Wasn't he talking about the benefit to him as a driver trying to learn a track?

Autosport
Lewis Hamilton says he can learn "the same amount" about Formula 1 circuits playing computer games as he can by driving in the Mercedes simulator.

...

"I could spend £100 on a PlayStation and learn the same amount."

He didn't say it's of practically no value;

Autosport
Hamilton said the simulator was more use to engineers than drivers, because the sensations of driving a real car cannot be replicated correctly in a sim.

"The engineers learn more from the fuel usage, the power usage and aerodynamics."

In all I took his comments to mean that the only way to really learn a track is to drive a track and that the simulator offers him nothing more in that regard than a console game would. Which makes perfect sense, I think.
 
And the simulators are designed to be as close as humanly possible to the real thing - but Hamilton would have us believe that there is practically no value in the simulators because they offer no more benefit than a gaming console. Even the most dedicated Hamilton fan has to admit that his head is getting a little bit too big for his helmet with that statement.
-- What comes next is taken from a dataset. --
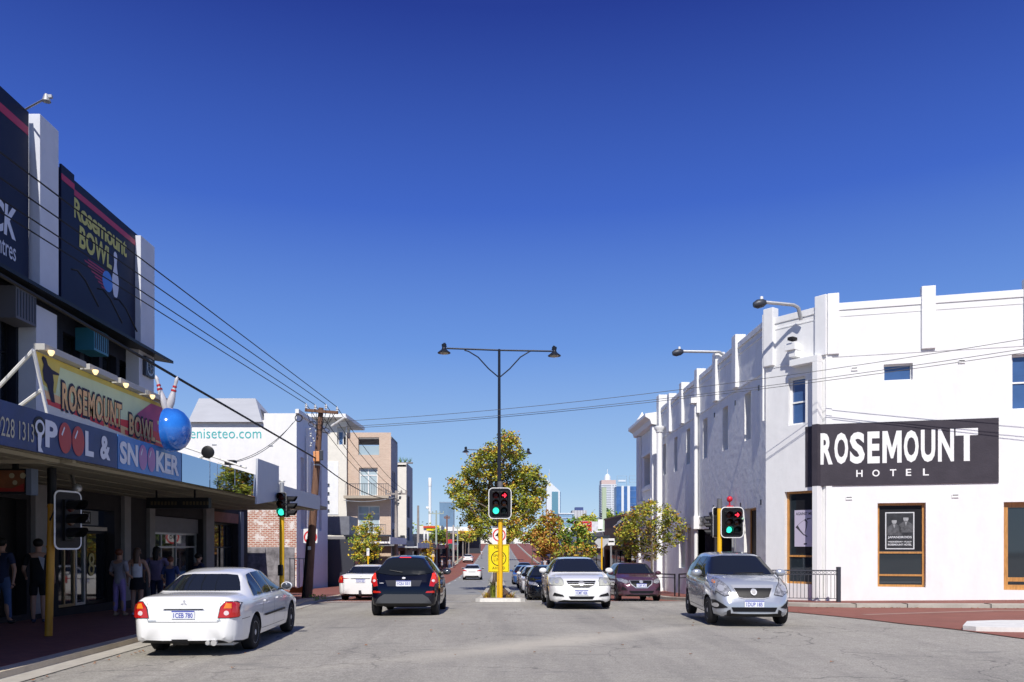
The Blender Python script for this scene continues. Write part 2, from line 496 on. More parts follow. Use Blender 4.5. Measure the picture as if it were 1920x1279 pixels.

Give the guy a season in a Manor to get his feel back on the ground... to be frank a season in any car bar the Merc is going to be a come down at the present time...
 
And the simulators are designed to be as close as humanly possible to the real thing - but Hamilton would have us believe that there is practically no value in the simulators because they offer no more benefit than a gaming console. Even the most dedicated Hamilton fan has to admit that his head is getting a little bit too big for his helmet with that statement.
Every damn thread. Do you not get tired of bashing him? I and others are certainly tired of reading it.
 
Yes, I do get tired of bashing him - but he keeps doing and saying stupid things that in any other driver would be universally condemned.
 
Yes, I do get tired of bashing him - but he keeps doing and saying stupid things that in any other driver would be universally condemned.

Either you read it coming in seeing the click-bait like title, prepared to be annoyed cause it was Hamilton or you didn't read it at all apart from title. He said nothing of the sort you point out, and your comment aligns almost with those on F1 fanatic when Keith does a round up and the click-bait like title he uses is read only and then commented on.

What I read it as, was he was asked how important running sims are before coming to a new track like this, and him and his team mate seem to see little importance in respect to learning the track and figuring things out. Because since teams have never been there, they have no data, they have to figure out things here and there and thus it doesn't fully come out quite the same as real world. Thus it only serves as a map for drivers to learn, and more so as both say an engineering tool.

Once again, get over yourself dude. It's a big racing weekend, we all just want to enjoy it without your sour and sometimes comedic disillusions toward drivers.
 
Thus it only serves as a map for drivers to learn, and more so as both say an engineering tool.
And yet, teams have sent entire crews out to scan the circuit. It was noted that McLaren needed to re-scan parts of it because they didn't always get the width right. In particular, they seem to have been very good at getting the undulations and bumps right.

So we've got one driver who claims that it's not worth much more than a video game, and eleven teams who see fit to keep investing in it. If it really was worth so little, why do they keep doing it?